Responsibility and blame

Both Churchill and King are clear about the responsibility for the disaster but refuse to engage in blame. This is Churchill:
“…if we open a quarrel between the past and the present, we shall find that we have lost the future.”
“I am not reciting these facts for the purpose of recrimination. That I judge to be utterly futile and even harmful.” (both from FH)
And this is King apportioning responsibility
“… It is obvious today that America has defaulted on this promissory note, insofar as her citizens of color are concerned.”
But he then goes on
“In the process of gaining our rightful place, we must not be guilty of wrongful deeds. Let us not seek to satisfy our thirst for freedom by drinking from the cup of bitterness and hatred.”

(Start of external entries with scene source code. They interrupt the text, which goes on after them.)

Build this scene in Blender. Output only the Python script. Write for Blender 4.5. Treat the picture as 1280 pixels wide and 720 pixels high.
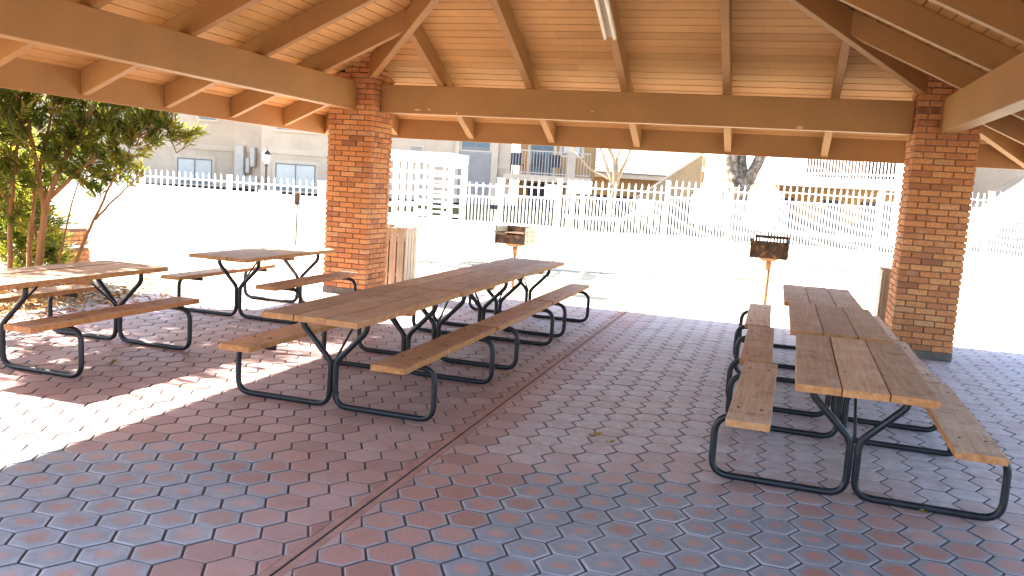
import bpy, math, random
from mathutils import Vector, Matrix, noise

# ------------------------------------------------------------------ scene, camera, light
S = bpy.context.scene
for o in list(bpy.data.objects):
    bpy.data.objects.remove(o)
COL = S.collection

cd = bpy.data.cameras.new("camera")
cam = bpy.data.objects.new("camera", cd); COL.objects.link(cam)
cd.sensor_width = 36.0; cd.lens = 1055.92 / 1280 * 36; cd.clip_start = 0.05; cd.clip_end = 2000
cr, cu, cf = Vector((0.95237563, 0.2981196, 0.06407307)), Vector((-0.09774842, 0.0994437, 0.99023038)), Vector((-0.28883542, 0.94933432, -0.12384848))
cam.matrix_world = Matrix(((cr.x, cu.x, -cf.x, 0), (cr.y, cu.y, -cf.y, 0), (cr.z, cu.z, -cf.z, 1.6633), (0, 0, 0, 1)))
S.camera = cam

SUN_TO = Vector((-2.94, 0.35, 2.15)).normalized()      # towards the sun
w = bpy.data.worlds.new("World"); S.world = w; w.use_nodes = True
nt = w.node_tree; bg = nt.nodes["Background"]
sky = nt.nodes.new("ShaderNodeTexSky"); sky.sky_type = 'NISHITA'; sky.sun_disc = False
sky.sun_elevation = math.asin(SUN_TO.z); sky.sun_rotation = math.atan2(SUN_TO.x, SUN_TO.y) % (2 * math.pi)
sky.air_density = 1.0; sky.dust_density = 1.5
nt.links.new(sky.outputs[0], bg.inputs[0]); bg.inputs[1].default_value = 0.09

ld = bpy.data.lights.new("sun", 'SUN'); ld.energy = 5.0; ld.angle = math.radians(0.55); ld.color = (1.0, 0.94, 0.85)
sun = bpy.data.objects.new("sun", ld); COL.objects.link(sun)
sun.rotation_euler = SUN_TO.to_track_quat('Z', 'Y').to_euler(); sun.location = (-20, 3, 16)

S.view_settings.view_transform = 'Standard'; S.view_settings.look = 'None'
S.view_settings.exposure = 3.6; S.view_settings.gamma = 1.0
S.cycles.max_bounces = 10; S.cycles.diffuse_bounces = 6; S.cycles.glossy_bounces = 3
S.cycles.transmission_bounces = 3; S.cycles.transparent_max_bounces = 6
S.cycles.caustics_reflective = False; S.cycles.caustics_refractive = False
S.cycles.sample_clamp_indirect = 8.0
S.cycles.use_denoising = True

# ------------------------------------------------------------------ helpers
def sstep(a, b, x):
    t = max(0.0, min(1.0, (x - a) / (b - a))) if a != b else float(x > a)
    return t * t * (3 - 2 * t)
def nz(x, y, s=1.0, z=0.0): return noise.noise(Vector((x * s, y * s, z)))

class MB:
    def __init__(self): self.v = []; self.f = []; self.a = {}
    def face(self, pts, **at):
        b = len(self.v); self.v += [tuple(p) for p in pts]; self.f.append(tuple(range(b, b + len(pts))))
        for k in at: self.a.setdefault(k, {}).update({b + i: at[k] for i in range(len(pts))})
    def _attr(self, b, n, at):
        for k in at: self.a.setdefault(k, {}).update({b + i: at[k] for i in range(n)})
    def pts8(self, p, **at):
        b = len(self.v); self.v += [tuple(q) for q in p]
        for f in ((0, 3, 2, 1), (4, 5, 6, 7), (0, 1, 5, 4), (1, 2, 6, 5), (2, 3, 7, 6), (3, 0, 4, 7)): self.f.append(tuple(b + i for i in f))
        self._attr(b, 8, at)
    def box(self, x0, x1, y0, y1, z0, z1, **at):
        self.pts8([(x0, y0, z0), (x1, y0, z0), (x1, y1, z0), (x0, y1, z0), (x0, y0, z1), (x1, y0, z1), (x1, y1, z1), (x0, y1, z1)], **at)
    def tube(self, pts, r, n=10, caps=True, **at):
        pts = [Vector(p) for p in pts]
        rr = r if isinstance(r, (list, tuple)) else [r] * len(pts)
        b = len(self.v); ref = None
        for i, p in enumerate(pts):
            d = (pts[min(i + 1, len(pts) - 1)] - pts[max(i - 1, 0)]).normalized()
            if ref is None:
                ref = d.cross(Vector((0, 0, 1)))
                if ref.length < 0.05: ref = d.cross(Vector((0, 1, 0)))
            ref = (ref - d * ref.dot(d)).normalized(); q = d.cross(ref)
            for k in range(n):
                a = 2 * math.pi * k / n
                self.v.append(tuple(p + (ref * math.cos(a) + q * math.sin(a)) * rr[i]))
        for i in range(len(pts) - 1):
            for k in range(n):
                k2 = (k + 1) % n
                self.f.append((b + i * n + k, b + i * n + k2, b + (i + 1) * n + k2, b + (i + 1) * n + k))
        if caps:
            self.f.append(tuple(b + k for k in reversed(range(n)))); self.f.append(tuple(b + (len(pts) - 1) * n + k for k in range(n)))
        self._attr(b, n * len(pts), at)
    def lathe(self, prof, c, n=16):
        b = len(self.v)
        for r, z in prof:
            for k in range(n):
                a = 2 * math.pi * k / n; self.v.append((c[0] + r * math.cos(a), c[1] + r * math.sin(a), c[2] + z))
        for i in range(len(prof) - 1):
            for k in range(n):
                k2 = (k + 1) % n; self.f.append((b + i * n + k, b + i * n + k2, b + (i + 1) * n + k2, b + (i + 1) * n + k))
        self.f.append(tuple(b + k for k in reversed(range(n)))); self.f.append(tuple(b + (len(prof) - 1) * n + k for k in range(n)))
    def build(self, name, mat, parent=None, smooth=False, bevel=0, loc=None, color=None):
        me = bpy.data.meshes.new(name); me.from_pydata(self.v, [], self.f); me.materials.append(mat)
        for k, d in self.a.items():
            at = me.attributes.new(k, 'FLOAT', 'POINT'); vals = [0.0] * len(self.v)
            for i, x in d.items(): vals[i] = x
            at.data.foreach_set('value', vals)
        if smooth: me.polygons.foreach_set('use_smooth', [True] * len(me.polygons))
        me.update()
        o = bpy.data.objects.new(name, me); COL.objects.link(o)
        if parent: o.parent = parent
        if loc: o.location = loc
        if color: o.color = color
        if bevel:
            m = o.modifiers.new('bevel', 'BEVEL'); m.width = bevel; m.segments = 2; m.limit_method = 'ANGLE'; m.angle_limit = math.radians(40)
        return o

def tag(o, label, cat, group=None, kind=None):
    o['label'] = label; o['category'] = cat
    if group: o['group'] = group
    if kind: o['kind'] = kind
    return o
def thing(name, label, cat, loc=(0, 0, 0), rz=0, group=None):
    o = bpy.data.objects.new(name, None); o.empty_display_size = 0.2; COL.objects.link(o)
    o.location = loc; o.rotation_euler = (0, 0, rz)
    return tag(o, label, cat, group)
def struct(o, kind='structure'): o['kind'] = kind; return o
def arc(c, r, a0, a1, ux, uz, n=7):
    return [Vector(c) + Vector(ux) * (r * math.cos(math.radians(a0 + (a1 - a0) * i / n))) + Vector(uz) * (r * math.sin(math.radians(a0 + (a1 - a0) * i / n))) for i in range(n + 1)]
def fillet(pts, r, n=6):
    """polyline with rounded corners"""
    pts = [Vector(p) for p in pts]; out = [pts[0]]
    for i in range(1, len(pts) - 1):
        p = pts[i]; a = (pts[i - 1] - p); b = (pts[i + 1] - p); la, lb = a.length, b.length; a.normalize(); b.normalize()
        ang = math.acos(max(-1, min(1, a.dot(b)))); d = min(r / math.tan(ang / 2), la * .49, lb * .49)
        p0, p1 = p + a * d, p + b * d
        for k in range(n + 1):
            t = k / n; out.append(p0 * (1 - t) ** 2 + p * 2 * t * (1 - t) + p1 * t * t)
    out.append(pts[-1]); return out

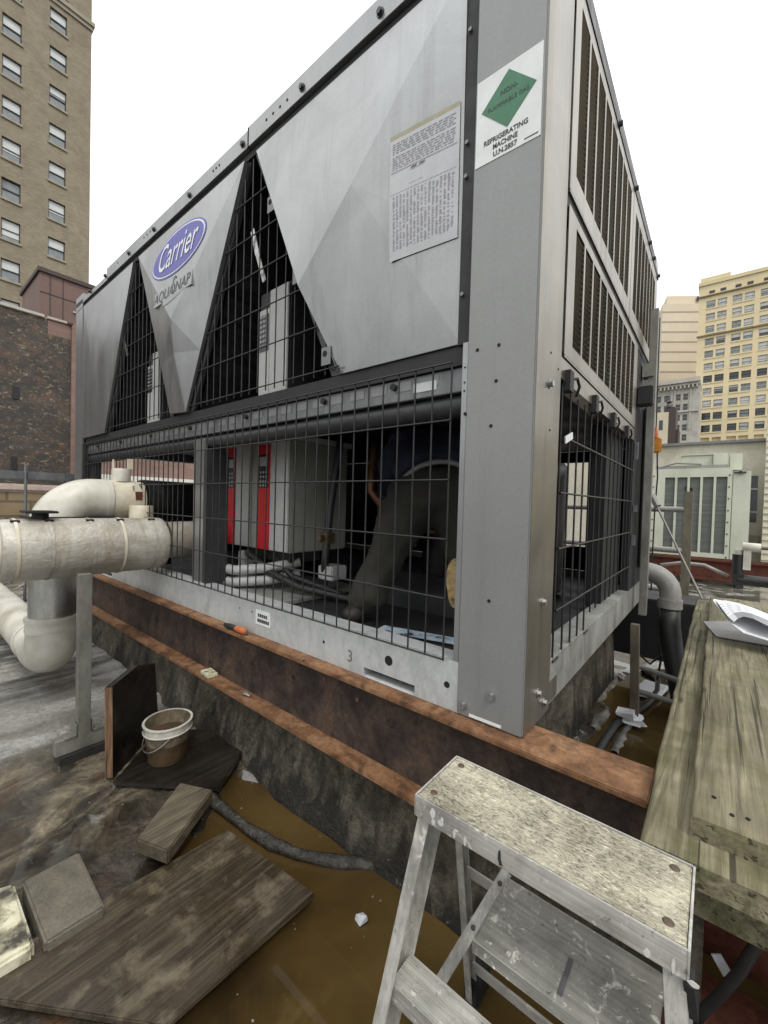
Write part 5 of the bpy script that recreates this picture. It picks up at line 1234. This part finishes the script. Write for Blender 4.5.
# tan brick tower at the left
TX = -32
tw = thing('brick_tower', (-36, 0, -30), 'tall tan brick tower block with sash windows at the upper left', 'building')
rows = [14.16+2.29*k-2.29 for k in range(-3, 11)]
ycols = (-2.0, .6, 3.18, 5.30)
wh, ww = 1.16, .84
holes = [(y, y+ww, z-wh, z) for y in ycols for z in [11.82+2.293*k for k in range(-3, 10)]]
b = B(); b.plate_holes([-6, 7.42], [-30, 34], holes, lambda u, v, d: (TX-d, u, v), .3); b.box(TX-9, TX-.45, -6, 7.42, -30, 34); b.face([(TX, 7.42, -30), (TX-.45, 7.42, -30), (TX-.45, 7.42, 34), (TX, 7.42, 34)])
obj('wall', b, M['tower_brick'], tw)
b = B(); b.box(TX, TX+.16, -6, 7.56, 30.75, 31.0); b.box(TX, TX+.08, -6, 7.48, 30.5, 30.749); b.box(TX-6, TX, 7.42, 7.56, 30.75, 31.0); objs('string_course', b, M['stone_trim'], tw)
for y, z0_, z1_ in [(h[0], h[2], h[3]) for h in holes]:
    if y < 2.5 or z0_ < 7: continue
    cl = rnd.choice([.5, .5, .62, .35, .45, .55, .8, 0])
    if z0_ < 14 and y > 4: cl = .95
    win(tw, 'window', V((TX, y+ww/2, (z0_+z1_)/2)), ww-.01, wh-.01, 'x+', (.10, .18), M['winframe'], M['glass'], M['blind'], cl, (), M['stone_trim'])
# red-brown sheet metal penthouse
PX = -14
def cX(px, py, x): return atX(px, py, x)
y0p, y1p = atX(40, 268, PX).y, atX(92, 289, PX).y+.6
zt0 = atX(40, 268, PX).z
zb = atX(40, 318, PX).z-.6
ph = thing('sheet_metal_penthouse', (PX-1, (y0p+y1p)/2, zb), 'red-brown sheet metal roof hut peeping over the dark brick wall', 'roof hut')
b = B(); b.box(PX-2.2, PX, y0p, y1p, zb-2.5, zt0-.08); obj('wall', b, M['redmetal'], ph)
b = B(); b.box(PX-2.3, PX+.06, y0p-.05, y1p, zt0-.079, zt0+.03); obj('roof', b, M['redmetal_dk'], ph)
b = B()
for t in (.18, .42, .95):
    y = y0p+t*(y1p-.6-y0p); b.box(PX, PX+.012, y, y+.02, zb, zt0-.1)
b.box(PX, PX+.012, y0p, y1p, zt0-.62, zt0-.60); objs('seam', b, M['redmetal_dk'], ph)
b = B(); p = atX(75, 313, PX); b.tube([(PX+.03, p.y-.05, p.z), (PX+.03, p.y+.06, p.z)], .02, 8); objs('white_fitting', b, M['white'], ph)
# rough dark brick wall
BX = -12
yr = atX(70.5, 400, BX).y
wz = lambda px, py: atX(px, py, BX).z
bw = thing('old_brick_wall', (BX-.2, 0, ZR), 'sooty old brick wall with patchy mortar at the left behind the chiller', 'wall')
b = B(); b.box(BX-.4, BX, -8, yr, ZR-.05, wz(40, 316)-.02); obj('brickwork', b, M['rubble'], bw)
b = B(); yA = atX(8, 303, BX).y; yB = atX(45, 314, BX).y; yC = atX(47, 315, BX).y; yD = atX(67, 322, BX).y; zc = wz(40, 316)-.018
b.box(BX-.44, BX+.05, -8, yB-.015, zc, zc+.07); b.box(BX-.44, BX+.05, yC, yD, zc, zc+.06); objs('coping_stone', b, M['stone'], bw, bevel=.01)
b = B(); b.box(BX-.44, BX+.06, yD+.01, yr+.02, zc, zc+.05); obj('coping_dark', b, M['redmetal_dk'], bw)
b = B(); b.box(BX-.42, BX+.004, yr-.45, yr-.001, zc-.35, zc-.02); obj('red_brick_band', b, M['pink_brick'], bw)
b = B(); b.box(BX-.5, BX+.06, yr+.002, yr+.32, ZR-.05, zc+.06); obj('pink_brick_pier', b, M['pink_brick'], bw)
b = B()
for px, py, w, h in ((16, 393, .06, .28), (14, 463, .05, .3)):
    p = atX(px, py, BX); b.box(BX, BX+.02, p.y-w, p.y+w, p.z-h/2, p.z+h/2)
objs('dark_gap', b, M['dark'], bw)
# low tan block wall and pinkish coping nearer in
lw = thing('tan_block_wall', (-7, 0, ZR), 'low tan block wall with a pinkish coping behind the white pipes', 'wall')
zt = atX(20, 492, -7).z
b = B(); b.box(-7.3, -7, -8, 1.4, ZR-.05, zt); obj('blockwork', b, M['tan_block'], lw)
b = B(); b.box(-7.34, -6.96, -8, 1.45, zt+.001, zt+.11); obj('coping', b, M['pinkpipe'], lw, bevel=.03)
gr = thing('grey_rail', (-4.6, -.8, .7), 'grey steel rail with a thin rod standing left of the chiller', 'rail')
b = B(); z_ = atX(40, 477, -4.55).z; b.box(-4.60, -4.52, -4, .02, z_-.03, z_+.045); obj('rail', b, M['midgrey'], gr, bevel=.003)
b = B(); p = atX(25.5, 500, -4.5); b.tube([(-4.5, p.y, ZR+.02), (-4.5, p.y, z_+.10)], .012, 8); obj('rod', b, M['midgrey'], gr)
b = B(); b.box(-4.60, -4.52, .021, .09, ZR, z_+.045); b.box(-4.6, -4.52, -3.6, -3.52, ZR, z_-.031); objs('post', b, M['midgrey'], gr)
# reddish wall with white band seen through the left end of the chiller
rw = thing('red_siding_wall', (-10.5, 5, ZR), 'red-brown brick wall with a white band glimpsed through the chiller grille', 'wall')
b = B(); b.box(-10.8, -10.5, 2.0, 9.0, ZR, 2.6); obj('brickwork', b, M['pink_brick'], rw)
b = B(); b.box(-10.499, -10.44, 2.01, 9.0, .72, 1.10); obj('white_band', b, M['white'], rw)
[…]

Making a proportional demand

Neither Churchill nor King pretend that the situation they face is easily remediable but both are explicit about what they want people to do. What they ask is proportional to the situation (unlike many of the ‘asks’ addressed to the public about climate change). The ‘ask’ is also an important feature of Marshall Ganz’s advice. It is important in offering a way forward and crucial in preventing people from sinking into fear, apathy and powerlessness. Offering a way forward is different from offering hope. A way forward doesn’t necessarily promise an outcome, just the possibility of there being something worth doing which ought to be done.


These features – truth-telling, the appeal to values, leadership, emotional connectedness, story-telling, not blaming and having an explicit ‘ask’ – are I think essential qualities to aim for. There are many things to avoid as well – demagoguery, manipulation of emotion, mob incitement – but no time for that at present!